TASK PROMPT =>
The lines to extract run from the first line of the material below to the line containing "return mb.build(name, mat, e, bevel)", both included; leave the pictures behind.

LISTED RECORDS =>

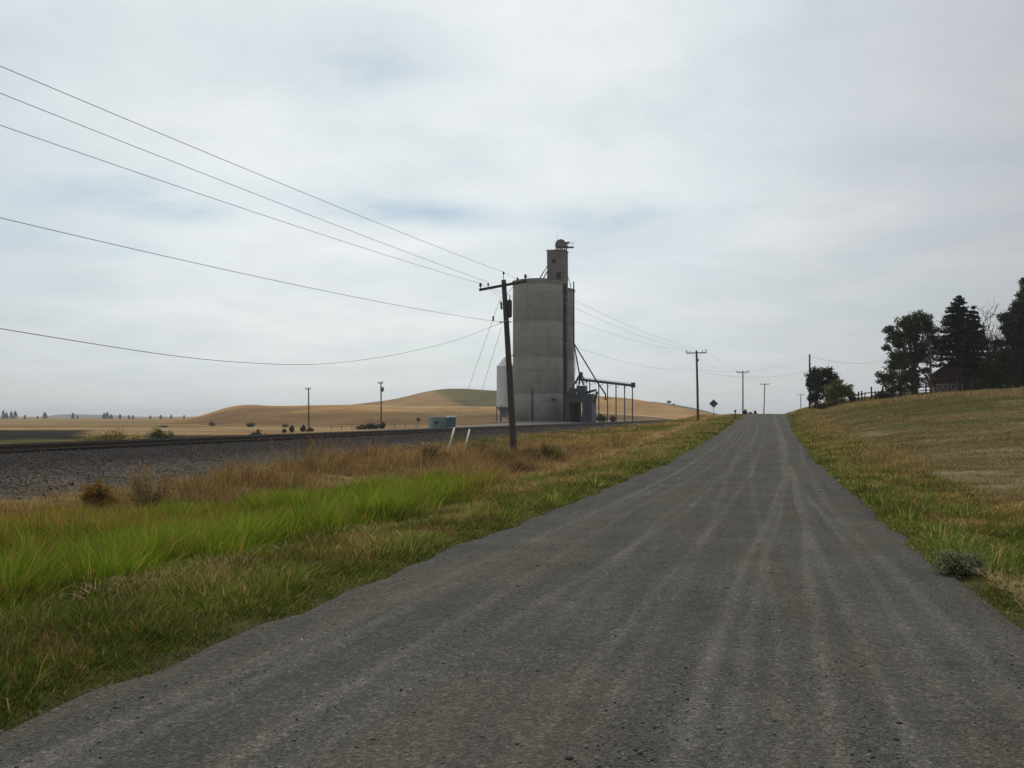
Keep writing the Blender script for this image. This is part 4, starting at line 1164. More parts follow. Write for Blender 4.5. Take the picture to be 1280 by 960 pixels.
# overhead conveyor on posts
cs, ce = P(727, 474.5, Zs + 3), P(791.5, 482.0, Zs - 4)
gc = P(791, 522, Zs - 4)
cv = empty('overhead_conveyor', (cs.x, cs.y, .35), 'dark overhead conveyor on thin posts, sloping down to the right of the shed', 'conveyor')
mb = MB().bar(cs, ce, .7, .5); up = Vector((0, 0, .42))
mb.bar(cs + up, ce + up, .08, .06)
for k in np.linspace(0, 1, 20): q = cs.lerp(ce, k); mb.bar(q, q + up, .05, .05)
mb.build('conveyor_beam', M_blue, cv)
MB().box(ce + Vector((0, 0, .1)), (.75, .9, 1.0)).build('end_housing', M_dark, cv)
for x in (737.5, 749, 760, 770.5, 781, 790.5):
    k = (x - 727) / (791.5 - 727); q = cs.lerp(ce, k); zg = g(q.x, q.y)
    o = MB().bar((q.x, q.y, zg - .2), (q.x, q.y, q.z - .2), .2, .2).build('post', M_blue, cv)
    if x < 790: MB().bar((q.x, q.y, q.z - .9), q.lerp(ce, .16) - Vector((0, 0, .3)), .06, .06).build('brace', M_blue, o)
M_pad = M_slab
for (x, y, d_, w_) in ((754, 526, 178, 1.8),):
    q = P(x, y, d_); zg = g(q.x, q.y)
    single(MB().box((q.x, q.y, zg + .2), (w_, 1.5, .4)), 'concrete_block', M_slab, (q.x, q.y, zg), 'pale low concrete block under the conveyor', 'concrete block', bevel=.03)

# ------------------------------------------------------------------ container and portable toilet
M_cont = plain('container_paint', (.17, .245, .235), .6, .2, .8, stretch=(1, 1, .4))
M_controof = plain('container_roof', (.55, .57, .57), .5, .15, 1)
q = P(551.5, 536, 188); zg = g(q.x, q.y)
ct = empty('storage_container', (q.x, q.y, zg), 'grey green box container standing beyond the tracks', 'container', rz_=TH + R(24))


def local(mb, name, mat, e, bevel=0.0):
    M = chain(e); mb.v = [tuple(M @ Vector(p)) for p in mb.v]
    return mb.build(name, mat, e, bevel)


mb = MB().box((0, 0, 1.35), (4.6, 2.3, 2.5))
for k in np.arange(-2.1, 2.2, .3): mb.box((k, -1.17, 1.35), (.14, .05, 2.3))
for k in (-.7, -.2, .3, .8): mb.box((2.32, k, 1.35), (.05, .14, 2.3))
local(mb, 'container_body', M_cont, ct)
local(MB().box((0, 0, 2.66), (4.7, 2.4, .1)), 'roof', M_controof, ct)
local(MB().box((-1.4, -1.21, 1.5), (.8, .05, .7)), 'dark_panel', M_dark, ct)
for fx, fy in ((-2.0, -.9), (2.0, -.9), (-2.0, .9), (2.0, .9)): local(MB().box((fx, fy, .05), (.3, .3, .12)), 'foot', M_dark, ct)
q = P(564, 537, 186); zg = g(q.x, q.y)
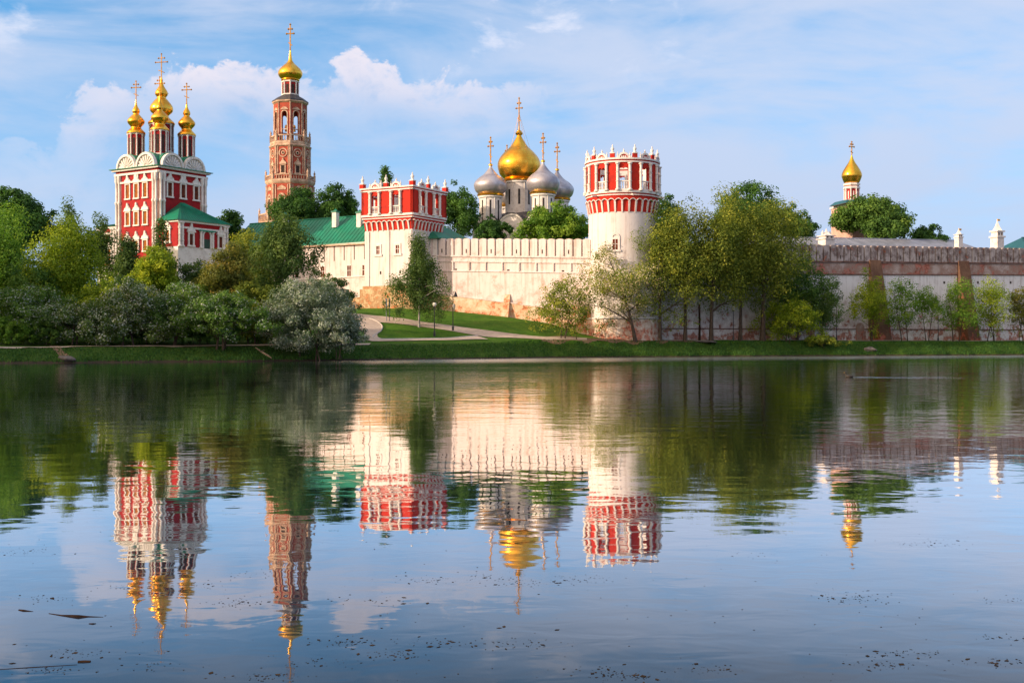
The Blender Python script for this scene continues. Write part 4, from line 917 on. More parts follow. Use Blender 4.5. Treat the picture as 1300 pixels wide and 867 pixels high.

REPLY TO THE EXERCISE =>
Keep writing the Blender script for this image. This is part 4, starting at line 1164. More parts follow. Write for Blender 4.5. Take the picture to be 1280 by 960 pixels.
# overhead conveyor on posts
cs, ce = P(727, 474.5, Zs + 3), P(791.5, 482.0, Zs - 4)
gc = P(791, 522, Zs - 4)
cv = empty('overhead_conveyor', (cs.x, cs.y, .35), 'dark overhead conveyor on thin posts, sloping down to the right of the shed', 'conveyor')
mb = MB().bar(cs, ce, .7, .5); up = Vector((0, 0, .42))
mb.bar(cs + up, ce + up, .08, .06)
for k in np.linspace(0, 1, 20): q = cs.lerp(ce, k); mb.bar(q, q + up, .05, .05)
mb.build('conveyor_beam', M_blue, cv)
MB().box(ce + Vector((0, 0, .1)), (.75, .9, 1.0)).build('end_housing', M_dark, cv)
for x in (737.5, 749, 760, 770.5, 781, 790.5):
    k = (x - 727) / (791.5 - 727); q = cs.lerp(ce, k); zg = g(q.x, q.y)
    o = MB().bar((q.x, q.y, zg - .2), (q.x, q.y, q.z - .2), .2, .2).build('post', M_blue, cv)
    if x < 790: MB().bar((q.x, q.y, q.z - .9), q.lerp(ce, .16) - Vector((0, 0, .3)), .06, .06).build('brace', M_blue, o)
M_pad = M_slab
for (x, y, d_, w_) in ((754, 526, 178, 1.8),):
    q = P(x, y, d_); zg = g(q.x, q.y)
    single(MB().box((q.x, q.y, zg + .2), (w_, 1.5, .4)), 'concrete_block', M_slab, (q.x, q.y, zg), 'pale low concrete block under the conveyor', 'concrete block', bevel=.03)

# ------------------------------------------------------------------ container and portable toilet
M_cont = plain('container_paint', (.17, .245, .235), .6, .2, .8, stretch=(1, 1, .4))
M_controof = plain('container_roof', (.55, .57, .57), .5, .15, 1)
q = P(551.5, 536, 188); zg = g(q.x, q.y)
ct = empty('storage_container', (q.x, q.y, zg), 'grey green box container standing beyond the tracks', 'container', rz_=TH + R(24))


def local(mb, name, mat, e, bevel=0.0):
    M = chain(e); mb.v = [tuple(M @ Vector(p)) for p in mb.v]
    return mb.build(name, mat, e, bevel)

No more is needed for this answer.